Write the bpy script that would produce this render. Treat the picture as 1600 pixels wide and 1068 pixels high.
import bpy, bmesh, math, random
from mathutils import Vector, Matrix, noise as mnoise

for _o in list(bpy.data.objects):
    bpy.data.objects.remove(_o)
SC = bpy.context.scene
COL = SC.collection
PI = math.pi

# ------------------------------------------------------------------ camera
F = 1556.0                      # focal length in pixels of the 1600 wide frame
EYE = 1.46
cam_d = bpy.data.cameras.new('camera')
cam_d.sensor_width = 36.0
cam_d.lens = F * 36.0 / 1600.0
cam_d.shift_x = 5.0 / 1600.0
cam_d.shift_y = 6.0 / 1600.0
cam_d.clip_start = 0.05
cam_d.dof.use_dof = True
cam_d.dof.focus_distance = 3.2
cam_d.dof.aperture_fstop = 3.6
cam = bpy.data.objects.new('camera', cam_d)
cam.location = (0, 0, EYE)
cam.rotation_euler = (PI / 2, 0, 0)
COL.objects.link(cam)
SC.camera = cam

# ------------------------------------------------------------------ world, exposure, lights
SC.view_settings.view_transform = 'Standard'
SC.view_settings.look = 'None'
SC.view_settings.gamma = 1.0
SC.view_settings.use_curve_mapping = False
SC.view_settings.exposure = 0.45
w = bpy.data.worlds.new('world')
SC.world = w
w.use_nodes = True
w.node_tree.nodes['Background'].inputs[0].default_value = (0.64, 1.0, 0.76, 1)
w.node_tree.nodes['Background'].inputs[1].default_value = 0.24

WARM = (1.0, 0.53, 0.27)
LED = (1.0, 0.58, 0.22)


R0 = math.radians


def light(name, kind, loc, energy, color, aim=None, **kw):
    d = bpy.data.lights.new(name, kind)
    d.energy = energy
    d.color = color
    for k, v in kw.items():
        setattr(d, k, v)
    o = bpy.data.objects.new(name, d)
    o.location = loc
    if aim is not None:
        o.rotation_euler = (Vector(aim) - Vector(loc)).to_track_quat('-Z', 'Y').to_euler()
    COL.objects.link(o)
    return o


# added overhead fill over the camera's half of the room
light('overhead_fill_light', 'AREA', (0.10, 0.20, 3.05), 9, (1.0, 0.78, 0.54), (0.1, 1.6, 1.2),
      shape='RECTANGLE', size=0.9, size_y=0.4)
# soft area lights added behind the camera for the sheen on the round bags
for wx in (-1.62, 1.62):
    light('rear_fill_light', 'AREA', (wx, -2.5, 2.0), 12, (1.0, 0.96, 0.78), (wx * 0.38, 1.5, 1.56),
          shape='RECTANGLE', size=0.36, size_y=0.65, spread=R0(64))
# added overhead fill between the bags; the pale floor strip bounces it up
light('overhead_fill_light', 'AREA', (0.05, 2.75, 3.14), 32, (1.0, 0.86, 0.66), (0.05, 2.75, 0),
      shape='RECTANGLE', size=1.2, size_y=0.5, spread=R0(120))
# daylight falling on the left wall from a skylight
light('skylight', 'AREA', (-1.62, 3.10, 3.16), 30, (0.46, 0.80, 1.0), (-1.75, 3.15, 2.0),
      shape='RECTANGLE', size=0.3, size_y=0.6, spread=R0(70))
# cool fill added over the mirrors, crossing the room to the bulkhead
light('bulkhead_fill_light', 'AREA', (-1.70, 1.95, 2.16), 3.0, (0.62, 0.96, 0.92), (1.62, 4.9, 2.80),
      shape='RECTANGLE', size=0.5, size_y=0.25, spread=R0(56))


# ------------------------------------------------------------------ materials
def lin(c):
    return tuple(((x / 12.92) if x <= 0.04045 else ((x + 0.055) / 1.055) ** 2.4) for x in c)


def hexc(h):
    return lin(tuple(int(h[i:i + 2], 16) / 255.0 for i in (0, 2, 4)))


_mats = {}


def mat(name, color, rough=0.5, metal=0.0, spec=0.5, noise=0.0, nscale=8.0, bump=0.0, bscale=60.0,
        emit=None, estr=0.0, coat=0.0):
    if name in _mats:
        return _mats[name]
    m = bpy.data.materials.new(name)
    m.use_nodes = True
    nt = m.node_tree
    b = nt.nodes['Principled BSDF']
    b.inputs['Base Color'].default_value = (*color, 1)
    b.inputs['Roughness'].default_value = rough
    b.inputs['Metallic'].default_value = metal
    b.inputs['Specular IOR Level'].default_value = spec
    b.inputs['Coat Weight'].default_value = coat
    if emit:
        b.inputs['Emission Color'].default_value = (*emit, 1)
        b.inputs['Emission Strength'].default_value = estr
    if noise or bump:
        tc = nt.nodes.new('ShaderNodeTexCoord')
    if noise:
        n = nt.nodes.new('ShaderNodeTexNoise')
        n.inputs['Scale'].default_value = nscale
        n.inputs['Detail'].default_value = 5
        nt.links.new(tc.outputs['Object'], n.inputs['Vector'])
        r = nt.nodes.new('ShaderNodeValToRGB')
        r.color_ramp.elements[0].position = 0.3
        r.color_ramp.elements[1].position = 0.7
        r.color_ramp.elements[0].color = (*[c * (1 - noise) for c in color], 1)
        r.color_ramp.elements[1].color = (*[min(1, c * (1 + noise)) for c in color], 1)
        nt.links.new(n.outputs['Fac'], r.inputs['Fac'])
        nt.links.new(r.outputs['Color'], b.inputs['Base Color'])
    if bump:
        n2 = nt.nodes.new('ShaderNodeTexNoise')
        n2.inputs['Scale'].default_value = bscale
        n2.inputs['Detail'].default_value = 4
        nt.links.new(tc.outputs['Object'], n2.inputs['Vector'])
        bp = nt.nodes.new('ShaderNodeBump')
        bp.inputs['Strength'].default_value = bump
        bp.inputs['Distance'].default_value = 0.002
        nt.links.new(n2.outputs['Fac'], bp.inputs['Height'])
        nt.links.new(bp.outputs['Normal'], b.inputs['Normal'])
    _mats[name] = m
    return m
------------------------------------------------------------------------
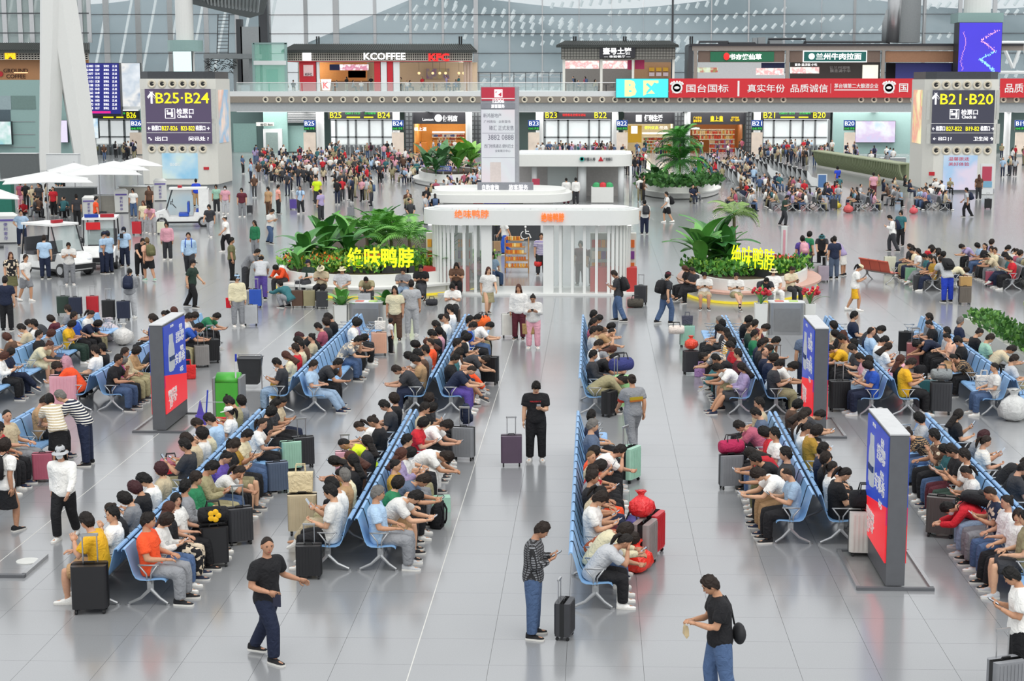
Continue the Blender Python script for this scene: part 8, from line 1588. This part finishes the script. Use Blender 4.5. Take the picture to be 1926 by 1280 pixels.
------------------------------------------------------------------------
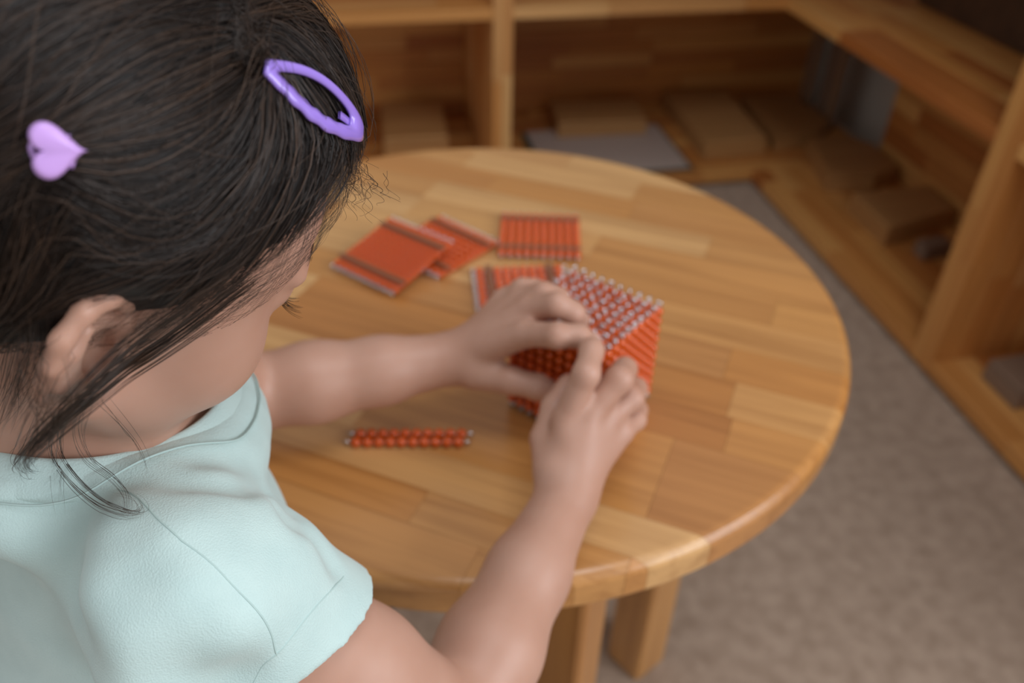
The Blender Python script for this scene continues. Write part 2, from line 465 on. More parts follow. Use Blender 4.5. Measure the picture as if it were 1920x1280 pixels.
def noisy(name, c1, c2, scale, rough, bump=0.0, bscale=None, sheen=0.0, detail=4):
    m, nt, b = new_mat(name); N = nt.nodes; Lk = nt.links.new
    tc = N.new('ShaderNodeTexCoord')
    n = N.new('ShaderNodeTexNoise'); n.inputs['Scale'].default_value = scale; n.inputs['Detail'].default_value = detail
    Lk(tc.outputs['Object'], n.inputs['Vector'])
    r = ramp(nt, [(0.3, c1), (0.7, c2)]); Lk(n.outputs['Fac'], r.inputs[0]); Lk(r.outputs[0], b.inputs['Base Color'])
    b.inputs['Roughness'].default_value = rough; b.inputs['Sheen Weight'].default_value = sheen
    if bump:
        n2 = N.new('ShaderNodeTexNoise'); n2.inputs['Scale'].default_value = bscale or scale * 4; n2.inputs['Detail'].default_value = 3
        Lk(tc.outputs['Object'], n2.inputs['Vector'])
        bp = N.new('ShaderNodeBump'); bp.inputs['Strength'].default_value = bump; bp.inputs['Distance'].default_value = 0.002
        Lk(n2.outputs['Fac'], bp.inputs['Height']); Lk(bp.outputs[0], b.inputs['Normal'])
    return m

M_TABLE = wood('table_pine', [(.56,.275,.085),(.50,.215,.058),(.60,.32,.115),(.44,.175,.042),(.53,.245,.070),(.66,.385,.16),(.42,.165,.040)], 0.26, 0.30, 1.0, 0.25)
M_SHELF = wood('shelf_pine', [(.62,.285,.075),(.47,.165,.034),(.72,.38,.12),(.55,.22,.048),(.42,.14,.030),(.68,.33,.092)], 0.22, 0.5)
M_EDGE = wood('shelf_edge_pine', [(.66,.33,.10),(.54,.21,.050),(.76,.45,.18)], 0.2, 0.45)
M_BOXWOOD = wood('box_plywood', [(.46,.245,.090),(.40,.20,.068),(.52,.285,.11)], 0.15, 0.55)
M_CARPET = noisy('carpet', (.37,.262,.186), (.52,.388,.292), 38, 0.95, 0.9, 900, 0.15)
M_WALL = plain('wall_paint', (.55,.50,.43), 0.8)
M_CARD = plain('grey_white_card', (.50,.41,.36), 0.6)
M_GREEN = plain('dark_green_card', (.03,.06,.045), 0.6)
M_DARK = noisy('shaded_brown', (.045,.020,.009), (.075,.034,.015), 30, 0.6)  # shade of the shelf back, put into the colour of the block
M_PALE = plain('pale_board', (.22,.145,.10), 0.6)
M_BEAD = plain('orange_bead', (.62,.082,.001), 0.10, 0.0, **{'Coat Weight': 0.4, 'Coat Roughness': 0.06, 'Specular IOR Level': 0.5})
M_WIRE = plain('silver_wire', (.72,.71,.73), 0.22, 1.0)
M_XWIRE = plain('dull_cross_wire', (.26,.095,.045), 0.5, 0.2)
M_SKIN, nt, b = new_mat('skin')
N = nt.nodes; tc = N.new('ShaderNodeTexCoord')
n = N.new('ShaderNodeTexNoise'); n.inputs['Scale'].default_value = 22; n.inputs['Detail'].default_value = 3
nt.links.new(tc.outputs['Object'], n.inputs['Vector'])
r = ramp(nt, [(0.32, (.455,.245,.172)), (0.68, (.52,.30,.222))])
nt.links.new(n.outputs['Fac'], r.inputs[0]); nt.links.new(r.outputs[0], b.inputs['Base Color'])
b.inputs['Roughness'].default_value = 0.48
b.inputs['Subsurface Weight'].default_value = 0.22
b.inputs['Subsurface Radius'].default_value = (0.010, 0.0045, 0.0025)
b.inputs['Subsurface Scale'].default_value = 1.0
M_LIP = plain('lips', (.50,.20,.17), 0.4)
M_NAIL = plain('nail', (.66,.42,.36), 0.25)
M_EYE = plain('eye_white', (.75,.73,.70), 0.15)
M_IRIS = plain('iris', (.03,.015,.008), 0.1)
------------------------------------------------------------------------
* Problem details: From the records above, retype only the lines starting at the line that contains "Write the bpy" and ending at the line that contains "PI = math.pi", both included.

* Full response:
Write the bpy script that would produce this render. Treat the picture as 1600 pixels wide and 1068 pixels high.
import bpy, bmesh, math, random
from mathutils import Vector, Matrix, noise as mnoise

for _o in list(bpy.data.objects):
    bpy.data.objects.remove(_o)
SC = bpy.context.scene
COL = SC.collection
PI = math.pi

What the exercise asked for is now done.